For a while now, I have been thinking about the direction in which to take this blog. It is, first and foremost, a way to bring my daily life back to the people that were a direct part of it, not too long ago. And to include my (new) friends and family that live in different time zones. I do not want to change that. But I do not want to turn it into Lola's blog, either. While she is an adventure of olympic proportions, that is not what I meant when I titled my web log. (It is tempting, though. She is such a funny little person at the moment. Very helpful and loving, yet independent and exploring. Learning new words everyday. "Hoppetee" is the word for today. She loves it, repeats it over and over. But I digress. Focus, Hannes!)

Yesterday, I looked into spreading the word about my blog. I submitted it to a few websites for approval. I was asked under which header to file it. So far I have filed it under Family or Life. But online magazine rack Alltop provided the category Expats (where you can now find me). That got me thinking. I have a little extra to bring to the table here and I should make use of it. And since I did not finish my anthropology thesis, Expats it is!

Hanneke N. - Expat and Anthropologist. Cool business card. It really is a shame about that thesis.

07 February 2009

Who Am I?

Earlier today I went to the bank to make a deposit into my account. It's a joint account, in the names of Ryan J. and Johanna V. N. Johanna V. N. does not exist. The bank knows this. But our checks and my debit card say so anyway.

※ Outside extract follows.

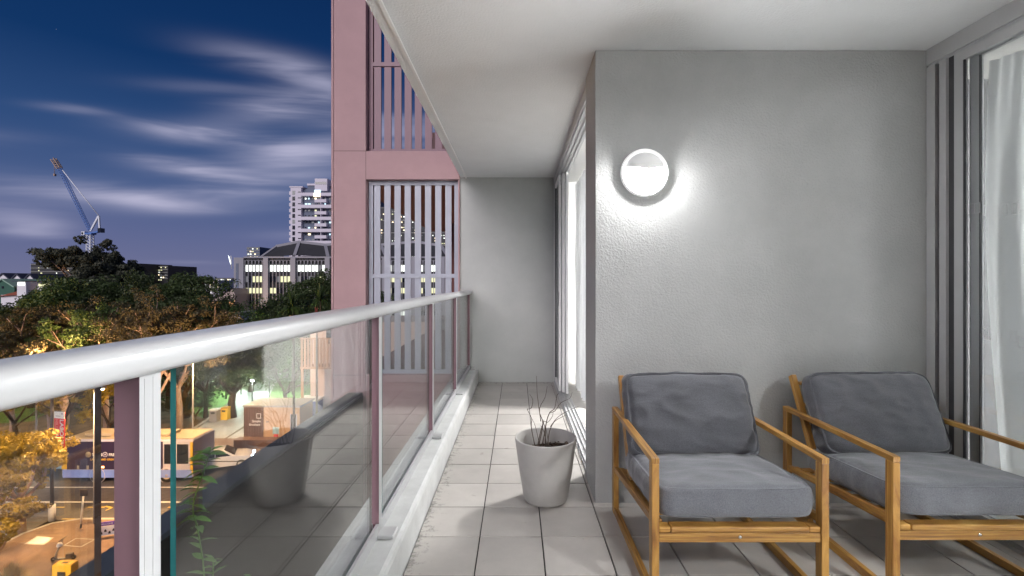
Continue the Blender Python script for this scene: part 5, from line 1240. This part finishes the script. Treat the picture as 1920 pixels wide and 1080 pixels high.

All my life I have been Hanneke van H. I was never that crazy about Hanneke but it has been a part of me since birth. My mom loves the name. I was named after my paternal grandmother and things could have been much worse. I could have been called Annie.

The Dutch tradition of giving a child a so-called 'calling name' is unknown here. I find that most Americans do not see how Hanneke has its roots in Johanna, my official name. I am not sure why. It seems obvious to me. And if you have no trouble saying Jack to someone named John, or Dick to Richard, why is Hanneke instead of Johanna so strange?

Another problem is the fact that I have two middle names. The second name rarely makes it because most automated systems only allow for one middle name. Sometimes I can squeeze an M in there, mostly I am Johanna A. Americans don't do initials only like the Dutch. They always write your first name in full. I like that.

Of course, I had to go and make things extra complicated when I got married. I hyphenated my name. I opted for Van H. - N. I should have gone for straight up N. Even remaining Van H. would have been easier than adding N. to my name. And not in front of, like the old days. No, I had to be all emancipated and attach it behind Van H. Johanna A.M. Van H. hyphen N. doesn't fit in ANY computer system.

But the greatest difficulty concerning my name is its pronunciation. Whenever I use my supermarket club card, for example, my name is printed on the receipt. The cashiers have been instructed to thank you for your business using your name.

"Thank you, Mrs..." and then it goes quiet. "How do I pronounce your name? Would you like carry-out service?"

I even changed my name on my resume to Johanna N. - Van H. Just to ensure fear of mispronouncing my name does not scare potential employers off. A thoughtful albeit unsuccessful strategy.

Mostly I go by Hanneke N. these days. And that works fine although quite a few people believe my name is Monica. I tried Johanna N. on for size once, but it didn't fit. I answered the phone with it, hoping it was an invitation for a job interview, and my sister burst out laughing on the other end. Haven't done it since. It just doesn't roll off the tongue right.

I did attempt to change my name. I went to the Social Security Office to request an official change of name. They cannot help me. Because I am a resident, not a citizen, Homeland Security has to okay it first. And since Homeland Security is not even convinced I entered my marriage in good faith - evidently having a child does not count as proof - I am not going to bother with a name change. I am too busy gathering evidence of my legitimacy.

Maybe that's the reason they are requiring additional documentation. I didn't lose Van H. and that caused suspicion. Or perhaps just confusion.